Bertie though would soon be away as new majority shareholder Ken Bates decided that Derek Johnstone was the man to lead Thistle to glory.

Before too long Donnelly too would be on his way. His last Thistle appearance came in a match with Dunfermline at East End Park in September 1986. Typically Donnelly marked the occasion with a goal. Sadly it was an own goal. Thistle were trailing 1-0 with 12 minutes remaining but were very much in the game when Donnelly passed the ball back to keeper John Brough only Brough wasn’t in his goal at the time and the ball trundled over the line.

Donnelly did make up for that lapse though it took him five months to do.

The own goal didn’t put Dunfermline off signing him and they paid £5,000 to take him to East End Park. In February 1987 Thistle were again in action away to The Pars. Half-time was approaching and Thistle were a goal down when Donnelly generously headed the ball into his own net to make it 1-1 at the break. There was no happy ending, however, as Dunfermline; who would clinch promotion to the Premier League at the end of the season, won 2-1.


Several months on from that game, on an especially cold and wintry afternoon, reports came through from East End Park that one of the home players had been substituted suffering from hypothermia.

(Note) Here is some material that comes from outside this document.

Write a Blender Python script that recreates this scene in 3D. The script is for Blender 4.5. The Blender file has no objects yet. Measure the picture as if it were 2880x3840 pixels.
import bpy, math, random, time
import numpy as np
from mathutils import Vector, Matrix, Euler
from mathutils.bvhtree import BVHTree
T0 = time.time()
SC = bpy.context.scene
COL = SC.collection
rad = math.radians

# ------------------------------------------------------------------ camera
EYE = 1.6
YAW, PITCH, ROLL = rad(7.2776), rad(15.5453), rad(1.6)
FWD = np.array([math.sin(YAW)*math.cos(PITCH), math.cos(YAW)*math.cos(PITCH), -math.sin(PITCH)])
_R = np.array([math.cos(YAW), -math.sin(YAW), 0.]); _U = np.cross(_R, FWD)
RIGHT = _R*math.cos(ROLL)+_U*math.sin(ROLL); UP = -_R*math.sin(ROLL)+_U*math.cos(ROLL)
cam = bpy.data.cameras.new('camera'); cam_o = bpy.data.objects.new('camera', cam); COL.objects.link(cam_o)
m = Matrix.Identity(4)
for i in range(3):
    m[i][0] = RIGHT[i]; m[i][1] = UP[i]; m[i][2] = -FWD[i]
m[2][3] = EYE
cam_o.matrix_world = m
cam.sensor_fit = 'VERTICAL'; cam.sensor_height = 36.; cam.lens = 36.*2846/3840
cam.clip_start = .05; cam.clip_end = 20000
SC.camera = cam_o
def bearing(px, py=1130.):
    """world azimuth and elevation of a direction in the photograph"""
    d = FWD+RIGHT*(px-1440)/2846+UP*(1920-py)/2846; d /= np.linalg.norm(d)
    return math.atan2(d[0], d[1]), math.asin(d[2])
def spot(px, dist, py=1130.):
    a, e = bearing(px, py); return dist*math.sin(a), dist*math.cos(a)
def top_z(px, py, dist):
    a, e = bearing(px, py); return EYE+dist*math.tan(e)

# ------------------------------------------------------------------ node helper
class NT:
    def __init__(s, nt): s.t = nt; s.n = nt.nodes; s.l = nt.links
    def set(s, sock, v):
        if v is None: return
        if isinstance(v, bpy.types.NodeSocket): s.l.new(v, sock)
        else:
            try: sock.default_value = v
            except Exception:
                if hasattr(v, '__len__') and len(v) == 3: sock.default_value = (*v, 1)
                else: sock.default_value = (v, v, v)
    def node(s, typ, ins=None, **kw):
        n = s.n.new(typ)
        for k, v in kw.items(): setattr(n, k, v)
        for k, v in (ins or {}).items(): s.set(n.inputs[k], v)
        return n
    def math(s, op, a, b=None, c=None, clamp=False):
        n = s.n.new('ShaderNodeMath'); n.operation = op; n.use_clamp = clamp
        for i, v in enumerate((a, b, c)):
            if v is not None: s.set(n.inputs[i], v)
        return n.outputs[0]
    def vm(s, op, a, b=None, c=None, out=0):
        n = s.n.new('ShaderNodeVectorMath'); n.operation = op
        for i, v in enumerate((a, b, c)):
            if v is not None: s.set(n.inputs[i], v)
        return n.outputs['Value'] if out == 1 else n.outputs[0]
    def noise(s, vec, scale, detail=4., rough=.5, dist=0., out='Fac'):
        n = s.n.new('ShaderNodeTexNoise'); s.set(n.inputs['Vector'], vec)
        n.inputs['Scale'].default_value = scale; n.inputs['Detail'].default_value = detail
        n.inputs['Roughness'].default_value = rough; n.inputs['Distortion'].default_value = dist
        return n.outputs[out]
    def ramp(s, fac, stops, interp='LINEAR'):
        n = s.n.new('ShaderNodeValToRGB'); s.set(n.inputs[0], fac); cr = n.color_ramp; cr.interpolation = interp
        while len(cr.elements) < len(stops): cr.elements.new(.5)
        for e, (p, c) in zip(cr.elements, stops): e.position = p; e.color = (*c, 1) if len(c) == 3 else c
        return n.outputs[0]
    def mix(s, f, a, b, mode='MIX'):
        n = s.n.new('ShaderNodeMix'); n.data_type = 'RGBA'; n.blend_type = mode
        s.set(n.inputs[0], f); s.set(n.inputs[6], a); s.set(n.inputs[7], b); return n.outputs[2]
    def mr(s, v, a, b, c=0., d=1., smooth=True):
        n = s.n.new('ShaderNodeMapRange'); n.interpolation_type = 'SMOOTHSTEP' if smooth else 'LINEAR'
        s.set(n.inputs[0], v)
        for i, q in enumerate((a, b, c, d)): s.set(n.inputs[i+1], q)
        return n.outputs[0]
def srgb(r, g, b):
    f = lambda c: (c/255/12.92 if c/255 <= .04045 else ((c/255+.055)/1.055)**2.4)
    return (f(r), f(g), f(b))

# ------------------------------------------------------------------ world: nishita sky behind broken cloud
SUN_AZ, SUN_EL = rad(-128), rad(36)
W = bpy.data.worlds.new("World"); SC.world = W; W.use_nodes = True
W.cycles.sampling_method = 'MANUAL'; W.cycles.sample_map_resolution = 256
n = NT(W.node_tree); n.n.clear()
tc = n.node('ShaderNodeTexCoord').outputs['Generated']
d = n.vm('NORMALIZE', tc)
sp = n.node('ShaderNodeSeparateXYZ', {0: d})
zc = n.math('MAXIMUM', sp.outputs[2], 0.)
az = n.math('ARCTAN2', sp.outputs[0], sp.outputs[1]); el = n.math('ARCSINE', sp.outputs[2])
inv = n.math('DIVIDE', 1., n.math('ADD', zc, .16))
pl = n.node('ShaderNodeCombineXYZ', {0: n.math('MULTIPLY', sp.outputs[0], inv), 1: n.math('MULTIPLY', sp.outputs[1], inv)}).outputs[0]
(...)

It came as little surprise down Firhill way to learn that the frost bitten Par was none other than John Donnelly. One suspects that had the physio had come on with a Nip for (or of) JD all would have been well.
Donnelly, not exactly renowned for his discipline and respect for authority, fell out with Dunfermline and was subsequently sacked. His next port of call was Stranraer and from there he wound up at Junior side Vale of Clyde. The last confirmed sighting, in a football connection at any rate, of Donnelly was of him coaching kids in the Dalmarnock area of the east end of Glasgow. Wonder what kind of work rate he demanded from them.